If the new system is a 64-bit OS system, then during compilation “target platform” should be set to 64-bit (and not “Any Platform”).
more info here:
http://blogs.msdn.com/delay/archive/2006/03/23/559142.aspx
If the system is OK (32bit OS) then the following steps should help:
To find exact errors the following tools should be used.
1. Assembly Binding Log Viewer (Fuslogvw.exe). (part of SDK Tool v2.0) (http://msdn2.microsoft.com/en-us/library/e74a18c4(VS.80).aspx)
Just run the viewer, enable the “Log bind failures to disk” setting, run the tool again, then refresh the viewer and open the failed binding entry (open all entries one by one until you see failing entry)
2. Filemon for windows (http://www.microsoft.com/technet/sysinternals/utilities/Filemon.mspx)
Run Filemon, specify a filter of “*tool_name*” to limit the output, then run the program of interest. Filemon will capture a whole bunch of stuff, so save the output to a file where it can be searched more easily.
Ex:
In my case the problem was that PDFLIB was using 2 libraries:
– pdflib_dotnet.dll
– msvcr71.dll
In manual for using PDFLIB with ASP.NET it states that:
“Both pdflib_dotnet.dll and msvcr71.dll should be placed in bin folder”

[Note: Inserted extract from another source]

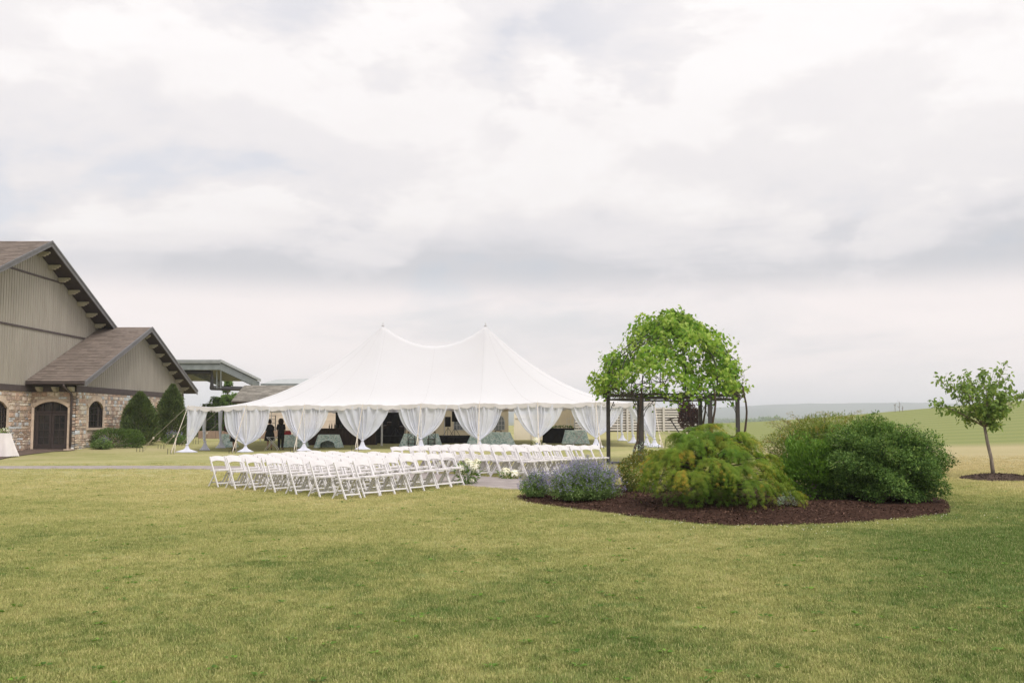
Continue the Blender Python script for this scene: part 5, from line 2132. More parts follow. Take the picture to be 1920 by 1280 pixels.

ASP.NET compiler was looking for msvcr71.dll within the folder C:/windows/system32 (and many other folders).
Without going too deep in the details, i just copied one copy of msvcr71.dll from the bin folder to the system32.
Voila, everything started working.
Apparently system was set up some weird way and ASP.NET compiler was looking for msvcr71.dll in system32. Because the website works even without “msvcr71.dll” placed in a bin folder.